### Do this:
Extract, from the listing that follows, each line containing the word "Blender".

### Available data:

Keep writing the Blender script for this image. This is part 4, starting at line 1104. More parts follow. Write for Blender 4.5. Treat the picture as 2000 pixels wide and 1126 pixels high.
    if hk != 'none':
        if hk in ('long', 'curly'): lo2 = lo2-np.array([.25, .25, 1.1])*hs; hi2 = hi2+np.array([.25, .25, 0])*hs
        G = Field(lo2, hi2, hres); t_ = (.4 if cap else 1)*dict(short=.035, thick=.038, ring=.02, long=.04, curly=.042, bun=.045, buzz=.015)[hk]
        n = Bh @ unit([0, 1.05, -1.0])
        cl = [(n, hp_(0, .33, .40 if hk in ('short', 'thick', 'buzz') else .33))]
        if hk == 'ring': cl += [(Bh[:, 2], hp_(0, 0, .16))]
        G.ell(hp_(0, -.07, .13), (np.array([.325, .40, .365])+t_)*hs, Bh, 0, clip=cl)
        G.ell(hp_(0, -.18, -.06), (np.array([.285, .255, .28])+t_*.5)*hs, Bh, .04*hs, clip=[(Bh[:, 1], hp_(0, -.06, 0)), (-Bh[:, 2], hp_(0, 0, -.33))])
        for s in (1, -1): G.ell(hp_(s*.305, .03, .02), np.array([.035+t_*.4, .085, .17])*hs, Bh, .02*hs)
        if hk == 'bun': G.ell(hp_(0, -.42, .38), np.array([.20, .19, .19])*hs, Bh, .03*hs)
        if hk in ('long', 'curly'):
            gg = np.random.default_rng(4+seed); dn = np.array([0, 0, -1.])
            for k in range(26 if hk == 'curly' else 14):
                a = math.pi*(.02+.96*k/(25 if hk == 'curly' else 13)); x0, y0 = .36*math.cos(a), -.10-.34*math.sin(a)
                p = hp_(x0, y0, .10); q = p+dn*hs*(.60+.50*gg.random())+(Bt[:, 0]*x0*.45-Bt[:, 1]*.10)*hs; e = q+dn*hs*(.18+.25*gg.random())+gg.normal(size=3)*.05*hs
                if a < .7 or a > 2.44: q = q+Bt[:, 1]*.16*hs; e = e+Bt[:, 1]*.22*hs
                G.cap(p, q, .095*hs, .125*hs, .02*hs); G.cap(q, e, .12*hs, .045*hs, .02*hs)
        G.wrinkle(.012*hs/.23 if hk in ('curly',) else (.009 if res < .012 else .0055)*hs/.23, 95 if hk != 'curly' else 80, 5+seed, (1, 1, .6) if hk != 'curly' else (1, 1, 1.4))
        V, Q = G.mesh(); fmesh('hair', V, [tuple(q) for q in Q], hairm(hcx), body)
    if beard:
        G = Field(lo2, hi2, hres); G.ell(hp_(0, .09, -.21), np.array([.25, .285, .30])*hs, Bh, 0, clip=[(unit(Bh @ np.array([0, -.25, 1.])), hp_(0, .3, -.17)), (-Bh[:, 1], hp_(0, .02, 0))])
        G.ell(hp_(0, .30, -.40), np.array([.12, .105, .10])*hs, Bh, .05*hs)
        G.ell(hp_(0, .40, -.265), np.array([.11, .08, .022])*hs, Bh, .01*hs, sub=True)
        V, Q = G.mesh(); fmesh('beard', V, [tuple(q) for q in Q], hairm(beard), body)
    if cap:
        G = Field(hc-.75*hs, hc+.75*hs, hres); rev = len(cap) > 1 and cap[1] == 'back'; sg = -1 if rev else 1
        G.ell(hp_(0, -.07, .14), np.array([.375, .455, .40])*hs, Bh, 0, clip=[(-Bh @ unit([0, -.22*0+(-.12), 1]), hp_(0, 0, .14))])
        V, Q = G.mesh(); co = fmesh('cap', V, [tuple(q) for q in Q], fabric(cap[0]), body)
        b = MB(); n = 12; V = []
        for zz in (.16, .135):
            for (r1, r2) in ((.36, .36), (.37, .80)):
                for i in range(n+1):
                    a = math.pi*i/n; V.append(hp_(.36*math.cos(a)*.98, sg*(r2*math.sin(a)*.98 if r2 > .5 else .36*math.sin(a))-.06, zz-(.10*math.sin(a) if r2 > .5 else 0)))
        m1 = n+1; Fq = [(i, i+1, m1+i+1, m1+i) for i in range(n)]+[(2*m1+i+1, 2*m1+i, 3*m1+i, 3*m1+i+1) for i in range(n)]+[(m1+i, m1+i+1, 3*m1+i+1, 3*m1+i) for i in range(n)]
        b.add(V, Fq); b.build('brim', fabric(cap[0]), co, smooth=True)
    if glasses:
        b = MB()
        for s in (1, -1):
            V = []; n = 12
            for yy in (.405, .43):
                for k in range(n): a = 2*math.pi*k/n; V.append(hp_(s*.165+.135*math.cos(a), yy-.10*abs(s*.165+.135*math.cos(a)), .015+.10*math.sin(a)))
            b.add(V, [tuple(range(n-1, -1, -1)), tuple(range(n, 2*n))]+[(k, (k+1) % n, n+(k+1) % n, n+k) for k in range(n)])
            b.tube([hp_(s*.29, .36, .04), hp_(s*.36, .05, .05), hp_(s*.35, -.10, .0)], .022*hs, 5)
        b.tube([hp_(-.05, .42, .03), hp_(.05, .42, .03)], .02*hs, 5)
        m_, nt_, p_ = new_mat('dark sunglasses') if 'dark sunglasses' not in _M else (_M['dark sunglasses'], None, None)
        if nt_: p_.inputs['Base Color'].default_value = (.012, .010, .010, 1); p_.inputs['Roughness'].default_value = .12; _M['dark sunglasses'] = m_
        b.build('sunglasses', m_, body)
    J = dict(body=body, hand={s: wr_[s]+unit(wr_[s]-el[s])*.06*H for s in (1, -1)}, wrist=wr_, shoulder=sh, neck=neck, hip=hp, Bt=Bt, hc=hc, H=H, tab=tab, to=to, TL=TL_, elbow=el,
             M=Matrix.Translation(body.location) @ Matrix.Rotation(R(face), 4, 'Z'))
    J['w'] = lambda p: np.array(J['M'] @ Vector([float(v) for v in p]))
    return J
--
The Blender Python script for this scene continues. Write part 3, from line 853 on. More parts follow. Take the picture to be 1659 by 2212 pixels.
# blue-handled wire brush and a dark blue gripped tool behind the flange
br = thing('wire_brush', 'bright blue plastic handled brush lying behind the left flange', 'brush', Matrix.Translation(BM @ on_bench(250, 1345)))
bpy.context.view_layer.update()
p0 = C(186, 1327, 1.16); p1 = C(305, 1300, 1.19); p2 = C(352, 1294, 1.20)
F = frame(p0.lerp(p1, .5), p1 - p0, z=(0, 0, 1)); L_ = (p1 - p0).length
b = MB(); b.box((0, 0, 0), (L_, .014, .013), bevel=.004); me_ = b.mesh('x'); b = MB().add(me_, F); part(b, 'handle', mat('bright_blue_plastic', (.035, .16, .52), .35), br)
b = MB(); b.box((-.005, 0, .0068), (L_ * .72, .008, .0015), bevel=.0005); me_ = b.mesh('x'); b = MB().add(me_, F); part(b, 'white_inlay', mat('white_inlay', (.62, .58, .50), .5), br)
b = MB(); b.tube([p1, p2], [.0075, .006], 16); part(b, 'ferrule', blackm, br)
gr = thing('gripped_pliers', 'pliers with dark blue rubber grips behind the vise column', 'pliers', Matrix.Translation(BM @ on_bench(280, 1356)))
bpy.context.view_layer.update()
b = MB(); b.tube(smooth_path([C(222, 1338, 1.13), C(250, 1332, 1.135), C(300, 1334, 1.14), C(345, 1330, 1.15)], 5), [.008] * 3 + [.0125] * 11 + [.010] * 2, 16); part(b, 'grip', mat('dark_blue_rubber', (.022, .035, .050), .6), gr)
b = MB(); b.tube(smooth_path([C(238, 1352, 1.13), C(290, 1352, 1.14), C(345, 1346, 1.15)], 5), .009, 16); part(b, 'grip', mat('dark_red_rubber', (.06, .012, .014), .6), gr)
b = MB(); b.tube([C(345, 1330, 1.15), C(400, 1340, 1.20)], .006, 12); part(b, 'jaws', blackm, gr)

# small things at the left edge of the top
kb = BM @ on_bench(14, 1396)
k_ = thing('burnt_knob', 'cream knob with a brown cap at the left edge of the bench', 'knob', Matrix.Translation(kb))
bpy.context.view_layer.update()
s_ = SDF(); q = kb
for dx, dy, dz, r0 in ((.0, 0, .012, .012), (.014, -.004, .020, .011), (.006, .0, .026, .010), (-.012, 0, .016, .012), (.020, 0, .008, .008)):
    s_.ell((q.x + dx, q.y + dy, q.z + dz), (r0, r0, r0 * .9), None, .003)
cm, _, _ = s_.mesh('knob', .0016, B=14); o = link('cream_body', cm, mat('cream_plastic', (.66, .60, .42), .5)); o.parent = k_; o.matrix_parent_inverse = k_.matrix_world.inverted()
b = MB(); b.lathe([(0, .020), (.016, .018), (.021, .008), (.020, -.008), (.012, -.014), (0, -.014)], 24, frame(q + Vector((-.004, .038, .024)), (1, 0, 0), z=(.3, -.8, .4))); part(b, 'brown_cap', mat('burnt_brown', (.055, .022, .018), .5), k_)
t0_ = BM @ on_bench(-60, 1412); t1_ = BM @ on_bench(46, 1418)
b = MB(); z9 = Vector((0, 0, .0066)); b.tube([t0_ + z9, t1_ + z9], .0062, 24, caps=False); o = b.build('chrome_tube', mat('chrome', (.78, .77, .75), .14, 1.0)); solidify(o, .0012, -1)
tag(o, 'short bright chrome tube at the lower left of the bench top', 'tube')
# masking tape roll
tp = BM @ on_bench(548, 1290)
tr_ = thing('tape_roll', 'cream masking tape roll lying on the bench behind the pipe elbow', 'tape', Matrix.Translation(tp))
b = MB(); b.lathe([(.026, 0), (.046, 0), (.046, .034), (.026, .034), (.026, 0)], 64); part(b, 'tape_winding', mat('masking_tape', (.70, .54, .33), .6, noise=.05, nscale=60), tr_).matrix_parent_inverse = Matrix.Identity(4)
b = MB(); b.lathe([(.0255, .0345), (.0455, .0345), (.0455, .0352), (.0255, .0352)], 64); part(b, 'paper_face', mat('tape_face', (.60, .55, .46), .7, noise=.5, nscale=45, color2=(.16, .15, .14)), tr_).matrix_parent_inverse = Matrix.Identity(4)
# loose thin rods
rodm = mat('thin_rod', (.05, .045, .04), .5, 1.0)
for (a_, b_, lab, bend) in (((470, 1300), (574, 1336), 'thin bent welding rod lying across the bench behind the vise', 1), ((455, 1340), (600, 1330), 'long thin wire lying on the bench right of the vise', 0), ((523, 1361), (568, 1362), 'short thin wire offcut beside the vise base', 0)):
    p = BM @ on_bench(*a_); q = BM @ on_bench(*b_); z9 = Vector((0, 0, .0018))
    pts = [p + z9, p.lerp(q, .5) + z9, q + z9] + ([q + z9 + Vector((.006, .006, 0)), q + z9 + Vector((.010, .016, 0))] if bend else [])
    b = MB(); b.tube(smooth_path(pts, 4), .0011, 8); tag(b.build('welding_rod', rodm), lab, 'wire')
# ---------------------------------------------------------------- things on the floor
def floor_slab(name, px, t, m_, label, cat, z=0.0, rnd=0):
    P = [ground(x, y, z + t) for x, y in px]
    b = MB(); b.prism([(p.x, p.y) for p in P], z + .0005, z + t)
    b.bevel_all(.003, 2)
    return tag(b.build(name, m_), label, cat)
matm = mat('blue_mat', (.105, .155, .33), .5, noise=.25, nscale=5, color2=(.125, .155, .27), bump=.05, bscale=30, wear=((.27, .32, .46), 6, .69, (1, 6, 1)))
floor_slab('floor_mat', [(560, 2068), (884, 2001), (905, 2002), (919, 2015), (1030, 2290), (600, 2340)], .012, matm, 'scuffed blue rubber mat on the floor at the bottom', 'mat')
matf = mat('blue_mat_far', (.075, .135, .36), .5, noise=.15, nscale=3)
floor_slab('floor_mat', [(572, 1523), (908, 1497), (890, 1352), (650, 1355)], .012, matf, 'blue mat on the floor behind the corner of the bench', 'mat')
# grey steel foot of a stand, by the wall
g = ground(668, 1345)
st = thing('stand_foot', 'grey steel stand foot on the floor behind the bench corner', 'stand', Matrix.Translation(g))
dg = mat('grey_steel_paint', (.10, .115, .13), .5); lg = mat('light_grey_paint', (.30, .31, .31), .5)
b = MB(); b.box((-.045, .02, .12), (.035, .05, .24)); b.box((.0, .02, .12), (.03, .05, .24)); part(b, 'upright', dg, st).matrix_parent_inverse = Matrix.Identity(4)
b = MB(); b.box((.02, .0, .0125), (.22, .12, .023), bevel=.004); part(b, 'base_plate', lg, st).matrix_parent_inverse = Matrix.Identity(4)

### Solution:
Keep writing the Blender script for this image. This is part 4, starting at line 1104. More parts follow. Write for Blender 4.5. Treat the picture as 2000 pixels wide and 1126 pixels high.
The Blender Python script for this scene continues. Write part 3, from line 853 on. More parts follow. Take the picture to be 1659 by 2212 pixels.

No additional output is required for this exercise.